Hairston Happy to Keep Going

From Associated Press

If Carl Hairston decides to return for a 15th NFL season in 1990, it will be for the same reason he played the first 14.

“I enjoy competition,” says the Cleveland Browns’ 37-year-old defensive lineman. “Age is not a factor for me. It’s a matter of competing and enjoying the game.”

Hairston fully expects to be back next year, although he says he’ll wait until the offseason to make a final decision. For now, his attention is focused on the Browns’ Jan. 6 playoff game against the Buffalo Bills.

Hairston said the 16-game regular season didn’t wear him out because defensive line coach John Teerlinck developed a rotation aimed at keeping his players fresh.

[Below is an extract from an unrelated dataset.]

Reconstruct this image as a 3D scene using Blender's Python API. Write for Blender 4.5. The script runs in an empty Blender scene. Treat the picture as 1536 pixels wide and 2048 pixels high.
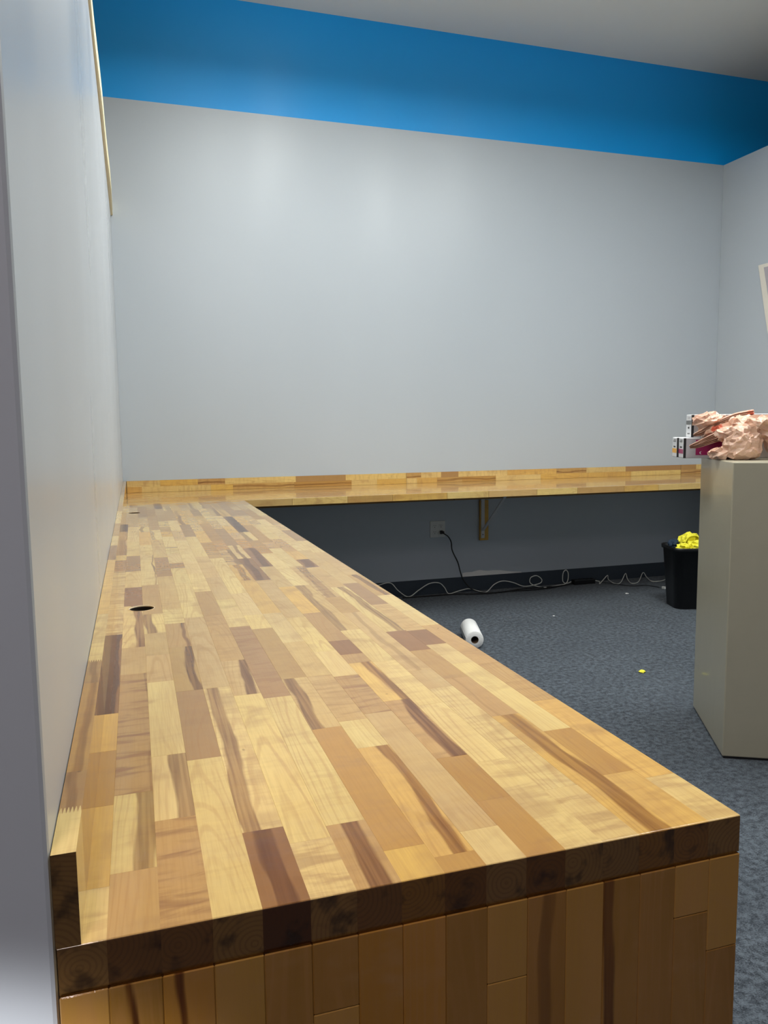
import bpy, bmesh, math, random
from mathutils import Vector, Matrix, noise

random.seed(7)
C = bpy.context.scene.collection
sc = bpy.context.scene

# ---------------------------------------------------------------- camera
H = 0.792            # worktop height
L = 4.489            # depth of the back wall
W = 4.425            # right-hand partition
ZC = 3.778           # ceiling
ZB = 3.130           # paint line / height of the right partition
ZP = 2.458           # height of the left partition
cam_d = bpy.data.cameras.new('camera')
cam = bpy.data.objects.new('camera', cam_d); C.objects.link(cam)
yaw, pitch, roll, fpx = 0.3082, 0.1082, -0.0106, 1561.25
F = Vector((math.sin(yaw)*math.cos(pitch), math.cos(yaw)*math.cos(pitch), -math.sin(pitch)))
R0 = Vector((math.cos(yaw), -math.sin(yaw), 0)); U0 = R0.cross(F)
Rv = R0*math.cos(roll) + U0*math.sin(roll); Uv = -R0*math.sin(roll) + U0*math.cos(roll)
m = Matrix((Rv, Uv, -F)).transposed().to_4x4()
m.translation = Vector((0.0733, -0.6008, 1.1813))
cam.matrix_world = m
cam_d.sensor_fit = 'VERTICAL'; cam_d.sensor_height = 36.0; cam_d.sensor_width = 27.0
cam_d.lens = 36.0*fpx/2048.0
cam_d.clip_start = 0.01
sc.camera = cam

# ---------------------------------------------------------------- world, light, exposure
wd = bpy.data.worlds.new('world'); sc.world = wd; wd.use_nodes = True
wd.node_tree.nodes['Background'].inputs[0].default_value = (0.75, 0.85, 1, 1)
wd.node_tree.nodes['Background'].inputs[1].default_value = 0.05
vs = sc.view_settings
vs.view_transform = 'Standard'; vs.look = 'None'; vs.gamma = 1.0; vs.use_curve_mapping = False
vs.exposure = 0.0

def area_lamp(name, loc, sx, sy, power, col, rot=(0, 0, 0)):
    d = bpy.data.lights.new(name, 'AREA'); d.shape = 'RECTANGLE'; d.size = sx; d.size_y = sy
    d.energy = power; d.color = col
    o = bpy.data.objects.new(name, d); C.objects.link(o); o.location = loc; o.rotation_euler = rot
    return o
COOL = (0.97, 1.0, 0.98)
ZF = ZC-0.34          # the panels hang a little below the ceiling
PANELS = [((1.0, 2.75), 36), ((2.75, 1.95), 62), ((1.2, 0.60), 26)]
REAR_FILL = ((-0.5, -1.35), 38)                 # pinkish fill panel added behind the camera to lift the near end faces
for k, (xy, pw) in enumerate(PANELS):
    area_lamp('panel_lamp', (xy[0], xy[1], ZF-0.035), 0.56, 1.16, pw, COOL)
    area_lamp('ceiling_fill', (xy[0], xy[1], ZF+0.015), 0.4, 1.0, pw*0.42, COOL, (math.pi, 0, 0))  # extra fill above each panel, added to brighten the ceiling
area_lamp('rear_fill_lamp', (REAR_FILL[0][0], REAR_FILL[0][1], ZF-0.035), 0.56, 1.16, REAR_FILL[1], (1.0, 0.86, 0.90))
sp = bpy.data.lights.new('low_glow_spot', 'SPOT'); sp.energy = 140; sp.color = (0.96, 0.97, 1.0); sp.spot_size = math.radians(26.5); sp.spot_blend = 0.3; sp.shadow_soft_size = 0.03  # added spot without a fixture, aimed to make the glow low on the wall end
spo = bpy.data.objects.new('low_glow_spot', sp); C.objects.link(spo); spo.location = (-0.75, -1.3, 0.25)
spo.rotation_euler = (Vector((-0.20, 0.0, 0.455))-Vector(spo.location)).to_track_quat('-Z', 'Y').to_euler()

# ---------------------------------------------------------------- helpers
def obj(name, me, mat=None, parent=None, loc=None, rot=None):
    if isinstance(me, bmesh.types.BMesh):
        b = me; me = bpy.data.meshes.new(name); b.to_mesh(me); b.free()
    o = bpy.data.objects.new(name, me); C.objects.link(o)
    if mat is not None:
        for mm in (mat if isinstance(mat, (list, tuple)) else [mat]):
            me.materials.append(mm)
    if parent is not None: o.parent = parent
    if loc is not None: o.location = loc
    if rot is not None: o.rotation_euler = rot
    return o

def thing(name, label, cat, loc=(0, 0, 0), rz=0, group=None):
    o = bpy.data.objects.new(name, None); C.objects.link(o)
    o.location = loc; o.rotation_euler = (0, 0, rz); o.empty_display_size = 0.05
    o['label'] = label; o['category'] = cat
    if group: o['group'] = group
    return o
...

Late in the year, Hairston was being used almost exclusively on passing downs, while Chris Pike replaced him on earlier downs.

“John does a good job of keeping everybody rested, and that’s a big key for us,” Hairston said. “We’ve got guys who can play every position on the line, so that’s a big plus for this defensive line. The guys that have come off the bench have been a big help.”

In spite of his age, Hairston ranked third on the team with 6 1-2 quarterback sacks this season; Michael Dean Perry and Bubba Baker each had seven.

As a team, the Browns recorded 45 sacks, breaking the club record of 44 set in 1967 and matched in 1985.

Teerlinck had made the record a goal for his defensive linemen this year, and they got it by sacking Houston’s Warren Moon five times in Saturday’s 24-20 win at the Astrodome, clinching the AFC Central Division title.

“That record has stood for a long time, so now our name will go on the record books. That was very exciting for us,” Hairston said.

Hairston has missed only three games because of injury during his 14 years, an achievement that once prompted Baker to quip that Hairston “will be the first player to earn a Pro Bowl check and Social Security check in the same year.”

In addition to his presence on the field, Hairston has a quiet, workmanlike approach to practice that makes him a leader by example in the clubhouse.


He gets an extra notch of respect because he played in Super Bowl XV with the Eagles after the 1980 season. Oakland, which edged the Browns in a playoff game that season, beat Philadelphia 27-10 for the championship.

“I think we’ve got more talent here than we had in Philadelphia that year, on offense and defense,” Hairston said.

Still, he’s leaving nothing to chance. Warnings of fines from the league office notwithstanding, he’s planning on sticking with the gaudy orange shoes that he and more than a half-dozen teammates wore as good-luck charms in the win at Houston.

“I’m not going to change my shoes. I’m going to stay with my orange ones,” Hairston said.


Coach Bud Carson said he has no objections to the orange shoes, which were first worn a few weeks ago by receiver Webster Slaughter and tailback Eric Metcalf, two of the faster Browns. Calling attention to Hairston’s footwork, though, might not be the best idea, Carson indicated.

“That’s carrying it a little too far,” he said with a laugh.